═════ Data ═════

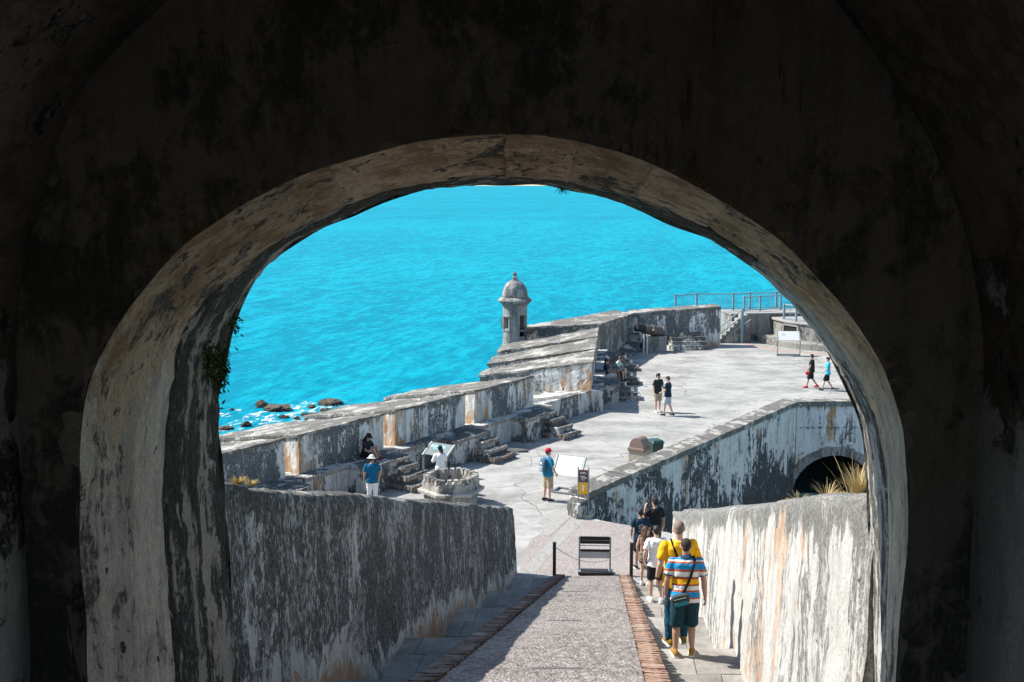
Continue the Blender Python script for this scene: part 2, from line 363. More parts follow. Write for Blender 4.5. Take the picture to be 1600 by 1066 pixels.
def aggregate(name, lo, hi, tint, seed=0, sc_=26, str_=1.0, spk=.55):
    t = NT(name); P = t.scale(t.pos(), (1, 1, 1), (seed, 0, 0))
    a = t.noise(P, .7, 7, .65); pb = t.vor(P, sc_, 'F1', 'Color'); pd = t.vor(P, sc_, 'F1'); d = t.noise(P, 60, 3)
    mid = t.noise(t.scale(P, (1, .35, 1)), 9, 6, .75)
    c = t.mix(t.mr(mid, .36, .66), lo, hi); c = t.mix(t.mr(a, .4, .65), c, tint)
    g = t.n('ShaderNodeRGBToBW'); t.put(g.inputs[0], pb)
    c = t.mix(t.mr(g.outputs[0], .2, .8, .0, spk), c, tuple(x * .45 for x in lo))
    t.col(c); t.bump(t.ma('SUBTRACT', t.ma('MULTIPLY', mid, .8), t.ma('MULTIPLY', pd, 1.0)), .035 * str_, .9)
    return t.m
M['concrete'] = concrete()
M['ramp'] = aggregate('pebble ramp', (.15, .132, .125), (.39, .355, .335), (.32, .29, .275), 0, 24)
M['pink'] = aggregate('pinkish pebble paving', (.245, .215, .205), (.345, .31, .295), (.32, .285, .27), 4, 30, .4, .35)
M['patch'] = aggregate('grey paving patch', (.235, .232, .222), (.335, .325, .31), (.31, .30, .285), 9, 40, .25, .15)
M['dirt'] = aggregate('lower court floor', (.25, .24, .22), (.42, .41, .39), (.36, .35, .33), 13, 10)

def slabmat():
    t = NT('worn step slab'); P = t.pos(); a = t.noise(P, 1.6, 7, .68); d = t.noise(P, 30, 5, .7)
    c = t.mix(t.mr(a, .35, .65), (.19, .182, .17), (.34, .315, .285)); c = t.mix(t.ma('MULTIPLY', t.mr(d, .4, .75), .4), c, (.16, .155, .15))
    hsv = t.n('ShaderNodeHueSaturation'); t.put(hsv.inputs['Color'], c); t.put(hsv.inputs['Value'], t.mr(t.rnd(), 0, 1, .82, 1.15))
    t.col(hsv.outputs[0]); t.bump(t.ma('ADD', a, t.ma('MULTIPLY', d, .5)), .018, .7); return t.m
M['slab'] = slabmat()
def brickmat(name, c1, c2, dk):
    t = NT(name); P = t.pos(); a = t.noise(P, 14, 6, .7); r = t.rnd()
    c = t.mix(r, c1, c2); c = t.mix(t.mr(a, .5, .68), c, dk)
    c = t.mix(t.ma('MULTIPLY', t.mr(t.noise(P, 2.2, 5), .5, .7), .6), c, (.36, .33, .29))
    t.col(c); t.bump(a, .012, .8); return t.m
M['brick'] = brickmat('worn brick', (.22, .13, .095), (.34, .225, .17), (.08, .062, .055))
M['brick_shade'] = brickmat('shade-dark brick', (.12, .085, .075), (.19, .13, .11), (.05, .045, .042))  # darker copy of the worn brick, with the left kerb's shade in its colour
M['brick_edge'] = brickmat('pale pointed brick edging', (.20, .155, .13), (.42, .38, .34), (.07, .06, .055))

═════

▸ Given task:
Using the material above, return every line exactly as it appears, minus the pictures.

▸ Task result:
Continue the Blender Python script for this scene: part 2, from line 363. More parts follow. Write for Blender 4.5. Take the picture to be 1600 by 1066 pixels.
def aggregate(name, lo, hi, tint, seed=0, sc_=26, str_=1.0, spk=.55):
    t = NT(name); P = t.scale(t.pos(), (1, 1, 1), (seed, 0, 0))
    a = t.noise(P, .7, 7, .65); pb = t.vor(P, sc_, 'F1', 'Color'); pd = t.vor(P, sc_, 'F1'); d = t.noise(P, 60, 3)
    mid = t.noise(t.scale(P, (1, .35, 1)), 9, 6, .75)
    c = t.mix(t.mr(mid, .36, .66), lo, hi); c = t.mix(t.mr(a, .4, .65), c, tint)
    g = t.n('ShaderNodeRGBToBW'); t.put(g.inputs[0], pb)
    c = t.mix(t.mr(g.outputs[0], .2, .8, .0, spk), c, tuple(x * .45 for x in lo))
    t.col(c); t.bump(t.ma('SUBTRACT', t.ma('MULTIPLY', mid, .8), t.ma('MULTIPLY', pd, 1.0)), .035 * str_, .9)
    return t.m
M['concrete'] = concrete()
M['ramp'] = aggregate('pebble ramp', (.15, .132, .125), (.39, .355, .335), (.32, .29, .275), 0, 24)
M['pink'] = aggregate('pinkish pebble paving', (.245, .215, .205), (.345, .31, .295), (.32, .285, .27), 4, 30, .4, .35)
M['patch'] = aggregate('grey paving patch', (.235, .232, .222), (.335, .325, .31), (.31, .30, .285), 9, 40, .25, .15)
M['dirt'] = aggregate('lower court floor', (.25, .24, .22), (.42, .41, .39), (.36, .35, .33), 13, 10)

def slabmat():
    t = NT('worn step slab'); P = t.pos(); a = t.noise(P, 1.6, 7, .68); d = t.noise(P, 30, 5, .7)
    c = t.mix(t.mr(a, .35, .65), (.19, .182, .17), (.34, .315, .285)); c = t.mix(t.ma('MULTIPLY', t.mr(d, .4, .75), .4), c, (.16, .155, .15))
    hsv = t.n('ShaderNodeHueSaturation'); t.put(hsv.inputs['Color'], c); t.put(hsv.inputs['Value'], t.mr(t.rnd(), 0, 1, .82, 1.15))
    t.col(hsv.outputs[0]); t.bump(t.ma('ADD', a, t.ma('MULTIPLY', d, .5)), .018, .7); return t.m
M['slab'] = slabmat()
def brickmat(name, c1, c2, dk):
    t = NT(name); P = t.pos(); a = t.noise(P, 14, 6, .7); r = t.rnd()
    c = t.mix(r, c1, c2); c = t.mix(t.mr(a, .5, .68), c, dk)
    c = t.mix(t.ma('MULTIPLY', t.mr(t.noise(P, 2.2, 5), .5, .7), .6), c, (.36, .33, .29))
    t.col(c); t.bump(a, .012, .8); return t.m
M['brick'] = brickmat('worn brick', (.22, .13, .095), (.34, .225, .17), (.08, .062, .055))
M['brick_shade'] = brickmat('shade-dark brick', (.12, .085, .075), (.19, .13, .11), (.05, .045, .042))  # darker copy of the worn brick, with the left kerb's shade in its colour
M['brick_edge'] = brickmat('pale pointed brick edging', (.20, .155, .13), (.42, .38, .34), (.07, .06, .055))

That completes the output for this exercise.